Why Trump’s attack on the Time Warner-AT&T merger is dangerous for press freedom (The Atlantic)
“The relatives merits of allowing the merger — and of blocking it — have been argued extensively by better-versed minds. What worries me is the possibility, aired by AT&T’s chief executive among others, that the Time Warner cable channel CNN is a sticking point in the dispute,” Julia Ioffe writes. “This should be a wake-up call for American journalists.” Ioffe, who writes about Russia, explains how Trump’s attacks mirror attacks on the press in Russia: “It is not a violent death, but a quiet starvation. After years of outcry and bad press for the Kremlin every time a Russian journalist met a grisly end, Putin figured out a better way to keep the press in line: economics.”
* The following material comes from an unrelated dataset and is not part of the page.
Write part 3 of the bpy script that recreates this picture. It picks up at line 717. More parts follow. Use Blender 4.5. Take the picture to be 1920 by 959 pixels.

+ CNN says that it will not attend this year’s White House Christmas party: “In light of the President’s continued attacks on freedom of the press and CNN, we do not feel it is appropriate to celebrate with him as his invited guests. We will send a White House reporting team to the event and report on it if news warrants” (Politico)

SHAREABLE

Amazon’s media ambitions are growing — and those ambitions are becoming increasingly dependent on publishers (Digiday)
“As Amazon’s media ambitions grow with every passing quarter, it is leaning on its publisher partners more than ever to realize them,” Max Willens writes. Take Amazon Echo: Publishers are creating entire teams dedicated to creating shows for Echo devices. But, “not all of the requests Amazon makes are met with enthusiasm,” Willens reports. “Some publishers said Amazon frequently asks publishers to create content with no clear incentive, leaving many uncertain and frustrated by their inability to make inroads with such a large platform.”